Which brings us to Stacks On Stacks (On Stacks). I first saw Stacks On Stacks at GDEX 2018, and it obviously made an impression because out of the hundred or so games I played that weekend, I remember it. Stacks on Stacks (On Stacks) is the most indie sort of indie - the kind of game that was made by one guy, quietly working on it for years.

I’ve been playing the beta of Stacks On Stacks (On Stacks), and I can attest that this cheerful, polished, and very competent indie is indeed not a AAA title. What it is, however, is loads of fun for my family. Like the earlier released Spitlings, my kids absolutely love sitting on my lap and watching me play Stacks on Stacks.

In Stacks on Stacks, players are primarily tasked with stacking random blocks on each other to achieve a certain height. Yes, there’s a ton more to it than that, but that’s the basic game loop. Think Tricky Towers, but in 3D. As the player progresses, more diabolical challenges unlock on a Mario-style map, and the true cleverness of the game’s puzzles is revealed. In an added bonus, at the end of each level the player gets to obliterate their tower with a wrecking ball. It’s kid catnip.

For me, Stadia is at times a hardcore gaming device, but it is also a form of family entertainment. My most-played game is still Just Dance 2020, and Steamworld Quest has been in heavy rotation since it came out. Yes, I love Assassin’s Creed Odyssey and Red Dead II, but you can’t always play those games with a kid in the room.

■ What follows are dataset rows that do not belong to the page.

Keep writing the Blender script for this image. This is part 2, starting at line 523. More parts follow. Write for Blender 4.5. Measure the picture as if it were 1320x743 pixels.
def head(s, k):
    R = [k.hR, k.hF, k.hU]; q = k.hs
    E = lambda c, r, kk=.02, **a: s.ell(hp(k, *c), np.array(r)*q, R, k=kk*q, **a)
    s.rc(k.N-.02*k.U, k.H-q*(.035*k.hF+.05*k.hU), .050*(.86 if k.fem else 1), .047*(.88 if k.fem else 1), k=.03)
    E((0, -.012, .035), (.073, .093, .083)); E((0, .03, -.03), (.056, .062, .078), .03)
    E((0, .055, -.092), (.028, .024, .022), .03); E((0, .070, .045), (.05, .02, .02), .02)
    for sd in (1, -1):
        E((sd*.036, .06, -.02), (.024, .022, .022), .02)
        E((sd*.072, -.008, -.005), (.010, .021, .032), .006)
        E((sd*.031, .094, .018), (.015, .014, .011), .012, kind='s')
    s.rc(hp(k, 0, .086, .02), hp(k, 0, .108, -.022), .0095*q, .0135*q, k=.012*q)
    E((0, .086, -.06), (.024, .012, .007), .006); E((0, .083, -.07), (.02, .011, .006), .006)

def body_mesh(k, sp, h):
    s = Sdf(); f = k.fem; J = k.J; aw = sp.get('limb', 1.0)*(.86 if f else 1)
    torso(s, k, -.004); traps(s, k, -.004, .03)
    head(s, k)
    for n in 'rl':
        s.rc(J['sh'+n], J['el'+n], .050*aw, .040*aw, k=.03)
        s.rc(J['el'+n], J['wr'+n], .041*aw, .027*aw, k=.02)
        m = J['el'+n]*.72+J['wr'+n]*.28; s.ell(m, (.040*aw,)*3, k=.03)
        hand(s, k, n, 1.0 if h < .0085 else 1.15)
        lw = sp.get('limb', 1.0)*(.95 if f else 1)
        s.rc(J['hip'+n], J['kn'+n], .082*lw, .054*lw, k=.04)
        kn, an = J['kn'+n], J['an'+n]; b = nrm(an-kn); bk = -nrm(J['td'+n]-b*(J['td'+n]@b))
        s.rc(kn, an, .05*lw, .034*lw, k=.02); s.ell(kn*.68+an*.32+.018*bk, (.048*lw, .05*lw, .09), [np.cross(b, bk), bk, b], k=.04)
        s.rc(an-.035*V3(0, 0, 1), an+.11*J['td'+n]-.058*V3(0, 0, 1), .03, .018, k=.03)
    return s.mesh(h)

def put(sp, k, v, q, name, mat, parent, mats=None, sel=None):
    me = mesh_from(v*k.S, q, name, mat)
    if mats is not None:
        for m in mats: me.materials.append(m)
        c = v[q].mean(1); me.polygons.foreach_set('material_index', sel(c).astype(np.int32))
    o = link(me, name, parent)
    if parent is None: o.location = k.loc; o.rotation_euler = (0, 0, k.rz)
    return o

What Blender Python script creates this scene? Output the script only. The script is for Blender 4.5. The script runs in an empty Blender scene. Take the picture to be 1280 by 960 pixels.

When Stadia released, its library was almost exclusively made up of giant adult open world spectacles. But my family doesn’t always want to watch me play Metro Exodus. We enjoy a wide variety of gaming experiences, and the arrival of these smaller indies gives me reassurance that Stadia is indeed paying attention to their audience, and will be providing more of these smaller experiences. Because, lets face it: tentpoles are fun, but there is a ton of other good stuff under that tent.